* [Given data]

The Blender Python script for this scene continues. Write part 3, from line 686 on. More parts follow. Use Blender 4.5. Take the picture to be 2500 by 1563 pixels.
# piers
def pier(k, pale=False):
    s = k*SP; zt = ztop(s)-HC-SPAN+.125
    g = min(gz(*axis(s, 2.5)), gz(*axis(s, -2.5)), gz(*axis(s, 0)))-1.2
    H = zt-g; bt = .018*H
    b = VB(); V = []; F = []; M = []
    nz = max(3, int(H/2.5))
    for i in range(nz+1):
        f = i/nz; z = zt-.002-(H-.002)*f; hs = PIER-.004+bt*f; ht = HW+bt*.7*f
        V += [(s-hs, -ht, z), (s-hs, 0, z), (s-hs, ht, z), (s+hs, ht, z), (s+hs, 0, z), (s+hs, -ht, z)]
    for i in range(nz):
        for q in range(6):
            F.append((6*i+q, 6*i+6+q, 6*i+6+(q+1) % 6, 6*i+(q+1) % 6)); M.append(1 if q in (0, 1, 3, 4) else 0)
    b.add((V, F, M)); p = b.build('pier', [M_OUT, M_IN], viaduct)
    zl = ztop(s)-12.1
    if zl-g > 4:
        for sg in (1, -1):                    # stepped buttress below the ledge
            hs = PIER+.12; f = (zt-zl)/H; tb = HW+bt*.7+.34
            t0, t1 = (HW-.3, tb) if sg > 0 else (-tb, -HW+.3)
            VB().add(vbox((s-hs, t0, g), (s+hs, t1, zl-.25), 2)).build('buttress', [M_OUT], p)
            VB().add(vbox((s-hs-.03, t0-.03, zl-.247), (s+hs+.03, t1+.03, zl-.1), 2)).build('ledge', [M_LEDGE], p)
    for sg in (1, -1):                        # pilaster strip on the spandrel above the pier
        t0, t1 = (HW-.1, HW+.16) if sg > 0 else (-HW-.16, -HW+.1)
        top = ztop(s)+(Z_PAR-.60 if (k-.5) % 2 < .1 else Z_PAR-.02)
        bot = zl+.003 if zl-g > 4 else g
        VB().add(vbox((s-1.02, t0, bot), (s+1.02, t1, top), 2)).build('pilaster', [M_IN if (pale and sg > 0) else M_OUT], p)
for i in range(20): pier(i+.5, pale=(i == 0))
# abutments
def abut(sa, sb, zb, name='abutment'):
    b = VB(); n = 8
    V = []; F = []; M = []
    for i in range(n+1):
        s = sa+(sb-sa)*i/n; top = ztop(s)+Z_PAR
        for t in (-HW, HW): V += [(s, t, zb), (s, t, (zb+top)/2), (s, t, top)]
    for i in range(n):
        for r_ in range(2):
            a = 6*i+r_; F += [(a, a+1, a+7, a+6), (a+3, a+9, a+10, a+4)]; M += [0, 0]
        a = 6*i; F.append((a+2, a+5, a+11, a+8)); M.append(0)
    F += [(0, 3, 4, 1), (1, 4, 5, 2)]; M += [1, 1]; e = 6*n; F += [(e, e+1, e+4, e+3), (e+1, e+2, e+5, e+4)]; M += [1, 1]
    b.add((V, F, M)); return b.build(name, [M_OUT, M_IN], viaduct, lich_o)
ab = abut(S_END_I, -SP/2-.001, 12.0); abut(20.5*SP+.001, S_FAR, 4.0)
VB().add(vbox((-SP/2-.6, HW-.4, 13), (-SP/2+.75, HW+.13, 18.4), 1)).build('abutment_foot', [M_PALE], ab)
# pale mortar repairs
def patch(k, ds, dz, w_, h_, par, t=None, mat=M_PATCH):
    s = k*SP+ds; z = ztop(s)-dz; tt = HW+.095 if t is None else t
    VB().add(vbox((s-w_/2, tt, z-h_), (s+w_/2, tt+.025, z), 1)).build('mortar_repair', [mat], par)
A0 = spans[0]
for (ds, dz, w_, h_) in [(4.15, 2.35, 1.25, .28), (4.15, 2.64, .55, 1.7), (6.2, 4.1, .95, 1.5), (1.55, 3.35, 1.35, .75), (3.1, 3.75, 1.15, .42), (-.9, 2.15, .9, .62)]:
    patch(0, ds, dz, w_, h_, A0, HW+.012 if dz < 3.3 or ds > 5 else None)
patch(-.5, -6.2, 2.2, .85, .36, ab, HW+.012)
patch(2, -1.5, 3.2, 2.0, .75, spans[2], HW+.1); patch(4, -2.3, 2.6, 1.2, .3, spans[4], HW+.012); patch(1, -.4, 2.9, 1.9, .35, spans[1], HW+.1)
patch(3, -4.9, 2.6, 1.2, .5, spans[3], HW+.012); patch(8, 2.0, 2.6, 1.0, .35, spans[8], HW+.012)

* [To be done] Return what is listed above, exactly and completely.

* [Reply to the exercise]
The Blender Python script for this scene continues. Write part 3, from line 686 on. More parts follow. Use Blender 4.5. Take the picture to be 2500 by 1563 pixels.
# piers
def pier(k, pale=False):
    s = k*SP; zt = ztop(s)-HC-SPAN+.125
    g = min(gz(*axis(s, 2.5)), gz(*axis(s, -2.5)), gz(*axis(s, 0)))-1.2
    H = zt-g; bt = .018*H
    b = VB(); V = []; F = []; M = []
    nz = max(3, int(H/2.5))
    for i in range(nz+1):
        f = i/nz; z = zt-.002-(H-.002)*f; hs = PIER-.004+bt*f; ht = HW+bt*.7*f
        V += [(s-hs, -ht, z), (s-hs, 0, z), (s-hs, ht, z), (s+hs, ht, z), (s+hs, 0, z), (s+hs, -ht, z)]
    for i in range(nz):
        for q in range(6):
            F.append((6*i+q, 6*i+6+q, 6*i+6+(q+1) % 6, 6*i+(q+1) % 6)); M.append(1 if q in (0, 1, 3, 4) else 0)
    b.add((V, F, M)); p = b.build('pier', [M_OUT, M_IN], viaduct)
    zl = ztop(s)-12.1
    if zl-g > 4:
        for sg in (1, -1):                    # stepped buttress below the ledge
            hs = PIER+.12; f = (zt-zl)/H; tb = HW+bt*.7+.34
            t0, t1 = (HW-.3, tb) if sg > 0 else (-tb, -HW+.3)
            VB().add(vbox((s-hs, t0, g), (s+hs, t1, zl-.25), 2)).build('buttress', [M_OUT], p)
            VB().add(vbox((s-hs-.03, t0-.03, zl-.247), (s+hs+.03, t1+.03, zl-.1), 2)).build('ledge', [M_LEDGE], p)
    for sg in (1, -1):                        # pilaster strip on the spandrel above the pier
        t0, t1 = (HW-.1, HW+.16) if sg > 0 else (-HW-.16, -HW+.1)
        top = ztop(s)+(Z_PAR-.60 if (k-.5) % 2 < .1 else Z_PAR-.02)
        bot = zl+.003 if zl-g > 4 else g
        VB().add(vbox((s-1.02, t0, bot), (s+1.02, t1, top), 2)).build('pilaster', [M_IN if (pale and sg > 0) else M_OUT], p)
for i in range(20): pier(i+.5, pale=(i == 0))
# abutments
def abut(sa, sb, zb, name='abutment'):
    b = VB(); n = 8
    V = []; F = []; M = []
    for i in range(n+1):
        s = sa+(sb-sa)*i/n; top = ztop(s)+Z_PAR
        for t in (-HW, HW): V += [(s, t, zb), (s, t, (zb+top)/2), (s, t, top)]
    for i in range(n):
        for r_ in range(2):
            a = 6*i+r_; F += [(a, a+1, a+7, a+6), (a+3, a+9, a+10, a+4)]; M += [0, 0]
        a = 6*i; F.append((a+2, a+5, a+11, a+8)); M.append(0)
    F += [(0, 3, 4, 1), (1, 4, 5, 2)]; M += [1, 1]; e = 6*n; F += [(e, e+1, e+4, e+3), (e+1, e+2, e+5, e+4)]; M += [1, 1]
    b.add((V, F, M)); return b.build(name, [M_OUT, M_IN], viaduct, lich_o)
ab = abut(S_END_I, -SP/2-.001, 12.0); abut(20.5*SP+.001, S_FAR, 4.0)
VB().add(vbox((-SP/2-.6, HW-.4, 13), (-SP/2+.75, HW+.13, 18.4), 1)).build('abutment_foot', [M_PALE], ab)
# pale mortar repairs
def patch(k, ds, dz, w_, h_, par, t=None, mat=M_PATCH):
    s = k*SP+ds; z = ztop(s)-dz; tt = HW+.095 if t is None else t
    VB().add(vbox((s-w_/2, tt, z-h_), (s+w_/2, tt+.025, z), 1)).build('mortar_repair', [mat], par)
A0 = spans[0]
for (ds, dz, w_, h_) in [(4.15, 2.35, 1.25, .28), (4.15, 2.64, .55, 1.7), (6.2, 4.1, .95, 1.5), (1.55, 3.35, 1.35, .75), (3.1, 3.75, 1.15, .42), (-.9, 2.15, .9, .62)]:
    patch(0, ds, dz, w_, h_, A0, HW+.012 if dz < 3.3 or ds > 5 else None)
patch(-.5, -6.2, 2.2, .85, .36, ab, HW+.012)
patch(2, -1.5, 3.2, 2.0, .75, spans[2], HW+.1); patch(4, -2.3, 2.6, 1.2, .3, spans[4], HW+.012); patch(1, -.4, 2.9, 1.9, .35, spans[1], HW+.1)
patch(3, -4.9, 2.6, 1.2, .5, spans[3], HW+.012); patch(8, 2.0, 2.6, 1.0, .35, spans[8], HW+.012)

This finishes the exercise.